FOREIGN EXCHANGE - MARKET ANALYSIS

Kenya

Kenyan shares rose for a third straight day as investors scooped up banking and insurance shares, while the shilling slid after the central bank bought dollars. Kenya is Africa's best-performing stock market this year, helped by optimism on a new constitution, which drew a resounding "Yes" vote this month.

The main stock index, NSE-20, closed 0.66 percent or 30.22 points higherat 4604.77 points and top gainers included NIC Bank ahead of its first-half results, which are expected this week.

Traders said the bond market was expected to trade flat, after government bonds worth 504 million shillings changed hands on Tuesday, down from 620 million on Monday. The traded yield on the 20-year bond stood at 8.65 percent. The market is watching the performance of a nine-year amortised government infrastructure bond worth 31.6 billion shillings that went on sale earlier in the month. On Tuesday, the chief executive officer of the Nairobi Stock Exchange forecast that the bond would be oversubscribed because its coupon was not taxed.

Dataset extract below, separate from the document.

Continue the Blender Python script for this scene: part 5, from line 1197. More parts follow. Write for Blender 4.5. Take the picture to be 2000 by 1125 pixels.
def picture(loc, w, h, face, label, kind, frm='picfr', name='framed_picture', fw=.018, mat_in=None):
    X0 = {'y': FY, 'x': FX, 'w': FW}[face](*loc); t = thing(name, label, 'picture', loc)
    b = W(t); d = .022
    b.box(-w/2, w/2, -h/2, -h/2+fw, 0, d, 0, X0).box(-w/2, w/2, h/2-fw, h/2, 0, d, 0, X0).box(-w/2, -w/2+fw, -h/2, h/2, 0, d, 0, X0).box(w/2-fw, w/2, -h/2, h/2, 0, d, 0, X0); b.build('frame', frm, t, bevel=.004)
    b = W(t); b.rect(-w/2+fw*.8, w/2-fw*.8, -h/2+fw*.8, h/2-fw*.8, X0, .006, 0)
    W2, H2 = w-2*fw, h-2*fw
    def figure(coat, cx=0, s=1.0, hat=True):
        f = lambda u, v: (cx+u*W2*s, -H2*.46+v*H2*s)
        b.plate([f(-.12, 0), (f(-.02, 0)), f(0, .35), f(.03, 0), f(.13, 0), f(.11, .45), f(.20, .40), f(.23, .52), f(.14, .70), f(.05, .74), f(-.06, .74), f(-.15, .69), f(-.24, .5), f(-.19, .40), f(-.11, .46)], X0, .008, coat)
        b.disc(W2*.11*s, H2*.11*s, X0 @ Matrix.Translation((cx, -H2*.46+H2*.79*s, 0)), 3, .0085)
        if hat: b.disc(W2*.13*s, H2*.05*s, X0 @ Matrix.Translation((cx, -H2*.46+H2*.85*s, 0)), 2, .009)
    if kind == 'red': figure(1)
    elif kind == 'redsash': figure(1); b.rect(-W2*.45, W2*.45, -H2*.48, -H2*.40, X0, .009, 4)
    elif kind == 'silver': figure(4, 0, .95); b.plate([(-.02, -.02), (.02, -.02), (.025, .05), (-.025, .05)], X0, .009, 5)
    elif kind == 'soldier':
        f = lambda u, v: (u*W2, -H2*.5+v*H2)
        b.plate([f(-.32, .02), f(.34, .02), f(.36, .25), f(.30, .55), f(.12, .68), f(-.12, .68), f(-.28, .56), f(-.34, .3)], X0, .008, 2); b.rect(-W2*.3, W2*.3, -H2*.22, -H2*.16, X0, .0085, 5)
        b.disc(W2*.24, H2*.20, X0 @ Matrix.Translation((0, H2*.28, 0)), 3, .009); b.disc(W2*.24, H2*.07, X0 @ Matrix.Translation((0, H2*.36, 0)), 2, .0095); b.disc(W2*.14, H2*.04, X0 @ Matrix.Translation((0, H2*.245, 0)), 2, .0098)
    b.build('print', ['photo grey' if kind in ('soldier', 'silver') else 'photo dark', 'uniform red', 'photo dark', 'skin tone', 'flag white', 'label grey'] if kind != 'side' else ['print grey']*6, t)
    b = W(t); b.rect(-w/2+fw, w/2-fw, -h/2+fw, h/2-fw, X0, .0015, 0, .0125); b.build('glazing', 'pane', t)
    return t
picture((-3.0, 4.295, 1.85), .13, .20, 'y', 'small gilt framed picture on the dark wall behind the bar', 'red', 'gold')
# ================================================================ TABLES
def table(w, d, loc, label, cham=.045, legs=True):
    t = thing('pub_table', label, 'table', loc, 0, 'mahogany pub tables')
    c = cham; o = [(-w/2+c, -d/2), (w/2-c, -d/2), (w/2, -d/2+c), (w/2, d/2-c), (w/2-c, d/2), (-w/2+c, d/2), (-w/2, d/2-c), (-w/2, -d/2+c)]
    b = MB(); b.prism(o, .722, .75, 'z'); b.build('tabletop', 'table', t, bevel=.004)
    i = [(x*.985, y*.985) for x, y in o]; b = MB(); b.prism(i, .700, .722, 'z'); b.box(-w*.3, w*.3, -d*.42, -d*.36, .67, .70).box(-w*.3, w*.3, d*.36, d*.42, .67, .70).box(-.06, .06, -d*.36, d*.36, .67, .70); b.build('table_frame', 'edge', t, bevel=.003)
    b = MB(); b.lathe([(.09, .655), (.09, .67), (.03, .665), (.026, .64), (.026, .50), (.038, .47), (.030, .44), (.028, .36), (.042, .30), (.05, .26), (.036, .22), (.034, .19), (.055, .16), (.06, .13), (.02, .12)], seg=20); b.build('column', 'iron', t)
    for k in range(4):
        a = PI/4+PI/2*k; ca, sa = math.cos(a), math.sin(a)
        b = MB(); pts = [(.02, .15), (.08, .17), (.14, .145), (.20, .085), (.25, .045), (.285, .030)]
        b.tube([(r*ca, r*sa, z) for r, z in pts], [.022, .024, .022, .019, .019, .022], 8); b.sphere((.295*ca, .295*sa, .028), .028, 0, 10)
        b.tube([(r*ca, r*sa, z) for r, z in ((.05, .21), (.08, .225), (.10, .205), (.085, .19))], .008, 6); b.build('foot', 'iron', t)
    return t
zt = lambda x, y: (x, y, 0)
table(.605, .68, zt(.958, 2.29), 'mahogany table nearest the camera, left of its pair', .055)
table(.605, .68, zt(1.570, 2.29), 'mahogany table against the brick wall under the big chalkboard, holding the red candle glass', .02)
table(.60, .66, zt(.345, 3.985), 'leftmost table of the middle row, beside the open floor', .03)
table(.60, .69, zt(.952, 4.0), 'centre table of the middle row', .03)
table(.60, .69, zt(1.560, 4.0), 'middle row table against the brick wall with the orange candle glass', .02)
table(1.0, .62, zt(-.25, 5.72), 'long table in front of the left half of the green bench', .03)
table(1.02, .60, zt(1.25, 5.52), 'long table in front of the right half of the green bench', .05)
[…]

Traders said they were also watching how Thursday's 182-day Treasury bill was received. The yield on the bill stood at 1.999 percent at the latest sale two weeks ago. Kenya's shilling eased against the dollar on Wednesday, due to dollar demand from the energy and telecoms sector, while bond trade was flat.

At 0819 GMT, commercial banks quoted the shilling at 80.75/85 to the dollar, compared with 80.45/55 at Tuesday's close. Traders said there was also dollar buying from energy companies and from commercial banks.



The World

The dollar edged up against the yen on Thursday with investors reluctant to chase the yen higher as they waited to see if the Bank of Japan or the government will take new steps to rein in the yen's rise.

The euro surrendered early gains and fell against the dollar on Wednesday in technical trading after again failing to holds above a key psychological level.

Earlier, the euro had rallied for the third straight day against the dollar after a German government bond auction attracted solid demand, easing some concerns about fiscal instability in the European Union. That euphoria failed to last much into the New York session.

The dollar came under fresh selling pressure against the yen, easing toward recent 15-year lows on growing speculation that Japanese authorities are unlikely to intervene to counter their currency's recent strong run.

Sterling rose after the the release of minutes from the Bank of England's latest policy meeting showed officials were less dovish than expected.

The Swiss franc moved towards the near 6-week peak hit against the euro earlier this week and was expected to test the next key level of 1.33 per euro, as markets remained cautious about taking on risk. The Swiss franc has been gaining against the euro in recent days on a renewed bout of jitters that emerged in financial markets after the U.S. Federal Reserve announced fresh bond-buying plans to shore up flagging growth.

The Australian dollar drifted lower on Thursday, as some used uncertainty over the country's election as an excuse to sell into recent gains amid cautious support for risky trades as equities struggled. The New Zealand dollar benefited from the weaker neighbouring currency.